Покажем это различие на простом примере. Предположим, что вы ребёнок и мать запретила вам есть мороженое за какой-то проступок или просто потому, что оно очень холодное. Однако такой запрет ещё не означает полного родительского запрета, и вы всё ещё можете спросить разрешения съесть мороженое у папы. И, кто знает, – может быть, у него сегодня хорошее настроение, и всё получится.
При таком положении дел выдавать материнский запрет за общий родительский запрет означает создавать теорию Единого. Мать лишь подразумевает, что отец тоже против мороженого, но она всё равно может сказать: «Надо слушаться родителей», на самом деле имея в виду: «Надо слушаться мать, несмотря на то что думает по этому поводу отец». В то же время позиция отца может отличаться.
Если мы принимаем множественность источников причинности как фактологическую данность, то, как следствие, оказывается, что любое объединённое влияние этих источников есть проблема. А точнее, – теория. Теория Единого. При этом если понимать исходную гетерогенность причин, то теория Единого – это всегда удобный и простой путь. Однако на пути создания таких теорий возникают термины наподобие такого, как «родительский запрет», и дальше эти термины начинают жить своей жизнью, в отрыве от реального положения дел. Вот чего следует избегать, если мы хотим сохранять надежду на мороженое.
Финальное замечание
Человек убежденный, на самом деле, сделал вот что. Он создал убеждение, что смерть – далеко не самое страшное, что может произойти. Человеку знающему это было почти недоступно, ведь он получил знание, что человек умирает, и это знание никуда не делось. После смерти человек заканчивает своё существование как личность. Поэтому все, что он желает получить как личность, он может получить только при земной жизни.

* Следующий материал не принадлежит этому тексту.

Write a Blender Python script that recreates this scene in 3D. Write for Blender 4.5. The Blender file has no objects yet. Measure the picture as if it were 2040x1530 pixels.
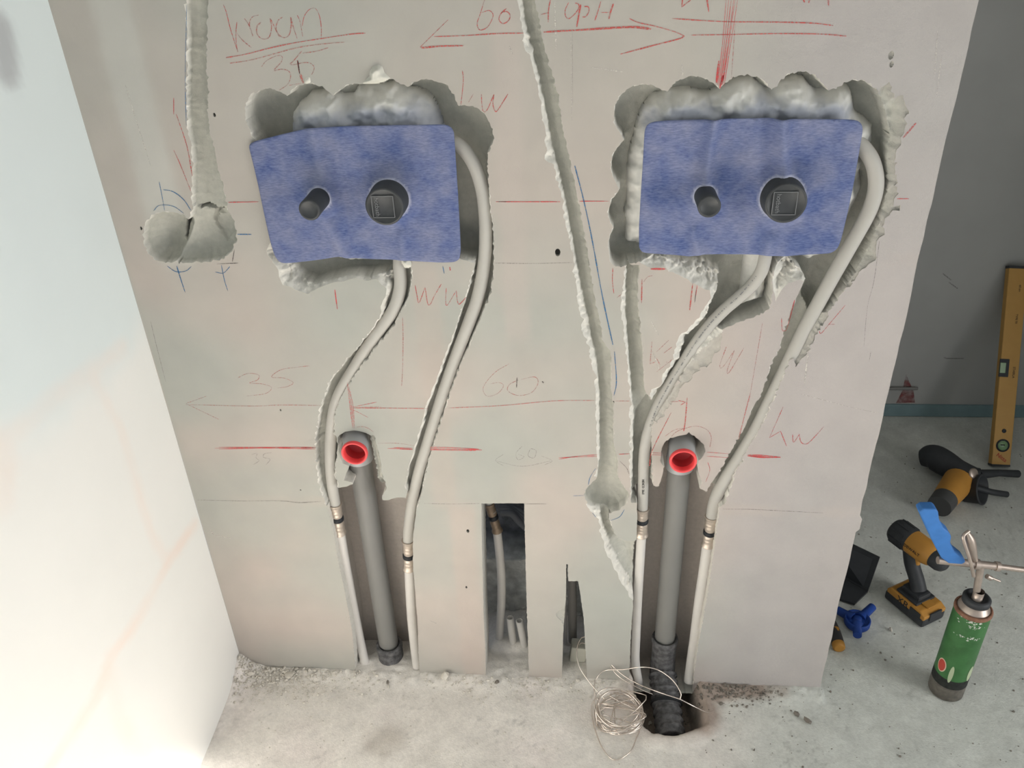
import bpy, bmesh, math, random
import numpy as np
from mathutils import Vector, Matrix
from mathutils.geometry import delaunay_2d_cdt

random.seed(7); RNG = np.random.default_rng(11)
C = bpy.context.scene.collection
S = bpy.context.scene

# ------------------------------------------------------------ camera, light, exposure
F = 1655.0578
RM = np.array([[0.9967155504154699, 0.0734232907071558, -0.034163312803642716],
               [0.008439068509790378, -0.5137370869185396, -0.8579061648263988],
               [-0.08054125453874005, 0.8548001087424975, -0.5126693675373442]])   # rows: right, down, forward
CP = np.array([0.76100613, -1.24744631, 1.51114322])
cam = bpy.data.cameras.new('camera'); co = bpy.data.objects.new('camera', cam); C.objects.link(co)
cam.sensor_width = 36; cam.lens = F / 2040 * 36; cam.clip_start = 0.02
M4 = Matrix.Identity(4)
for i in range(3):
    M4[i][0] = RM[0][i]; M4[i][1] = -RM[1][i]; M4[i][2] = -RM[2][i]; M4[i][3] = CP[i]
co.matrix_world = M4
S.camera = co

w = bpy.data.worlds.new('world'); S.world = w; w.use_nodes = True
bg = w.node_tree.nodes['Background']; bg.inputs[0].default_value = (0.80, 0.88, 1.0, 1); bg.inputs[1].default_value = 0.56

def area(name, loc, target, sx, sy, power, col):
    l = bpy.data.lights.new(name, 'AREA'); l.shape = 'RECTANGLE'; l.size = sx; l.size_y = sy; l.energy = power; l.color = col
    o = bpy.data.objects.new(name, l); C.objects.link(o); o.location = loc
    o.rotation_euler = (Vector(target) - Vector(loc)).to_track_quat('-Z', 'Y').to_euler(); return o
area('window_light', (3.3, -1.25, 0.90), (0.0, -0.4, 0.55), 1.3, 1.5, 34, (1.0, 0.985, 0.95))
# added spot onto the floor behind the viewer, to bounce light up the walls
sl_ = bpy.data.lights.new('bounce_spot', 'SPOT'); sl_.energy = 5600; sl_.spot_size = .32; sl_.spot_blend = .3; sl_.color = (1.0, .975, .93); sl_.shadow_soft_size = .05
so_ = bpy.data.objects.new('bounce_spot', sl_); C.objects.link(so_); so_.location = (3.6, -3.0, 2.4)
so_.rotation_euler = (Vector((.42, -1.22, 0)) - Vector(so_.location)).to_track_quat('-Z', 'Y').to_euler()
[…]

Человек убежденный не отменил этого знания, ведь знание нельзя отменить, но только опровергнуть. Однако он создал убеждение, которое позволило относиться к этому знанию не столь уж однозначно. Человек убежденный придумал бессмертную душу и вечную жизнь души. Не как знание о бессмертии древних египтян, которое было опровергнуто. А как убеждение Сократа или Христа, что нечто в человеке вечно (например, душа), которое невозможно опровергнуть. Это убеждение было нужно для того, чтобы сказать: «Нет, смерть тела – не самое страшное. Страшнее этого смерть бессмертной души». А точнее, грех или беззаконие.
Убеждение в том, что совершать зло ради выгод в «этой жизни» недостойно, связано далеко не только с религиозными воззрениями. Хотя наши знания прямо указывают на то, что следует искать выгоду во всем, даже нерелигиозные люди часто не готовы на подлость и тем более на преступление. Даже если полагают, что это зло останется безнаказанным. Убеждение о «бессмертности души» уже давно не является религиозным, и существует как оплот человеческого добра и общежития. К несчастью, оно же является и источником другого зла.
Не мелочного и подлого эгоизма человека знающего, конечно. Человек убежденный творит зло не ради себя, а именно в силу убеждений, то есть думая, что поступает хорошо и во благо своей бессмертной души. (Он может даже вредить себе лично, и все же идти на зло по идейным соображениям). Это зло войн и инквизиций. И это зло очень трудно отличить от добра, так как оно совершается в силу крепких убеждений. Такое зло часто совершается из высших идеалов и должно по идее приводить к общему счастью. Или утопии.
Вот почему сегодня мы говорим, что человек надеющийся должен поступить по отношению к убеждениям так же как когда-то давно человек убежденный поступил по отношению к знаниям. В действительности, что именно он собирается и должен сделать? Человек убежденный заявил, что смерть не абсолютна и существует вечная душа. Но он даже не задумался о том, зачем душе вечная жизнь. Это поистине забавно, ведь вопрос о смысле жизни не решён и по сей день, что уж говорить о жизни вечной.
Фактически человек убежденный просто обьявил, что вечная жизнь лучше конечного существования. И никто не собрался противопоставить этому хоть что-то. А это значит, что ради вечной жизни можно сотворить или натворить очень многое. Идея вечной жизни выглядит сегодня как подмена смысла жизни. Как ответ вроде такого: «Мы не знаем смысла жизни, так лучше тогда не умирать. Может быть, рано или поздно мы узнаем».
Пожалуй, пришло время задать вопрос, можно ли оправдать все убеждения только тем, что вечная жизнь души так несомненно и абсолютно ценна. Мы не предлагаем отказаться от этой идеи совсем, ведь, в конце концов, мы же не отказались от знания о смертности человека. Мы лишь считаем, что за убеждениями должно скрываться что-то содержательное, помимо указания на вечную жизнь. Ведь вечная жизнь, по-сути, бессмысленна сама по себе.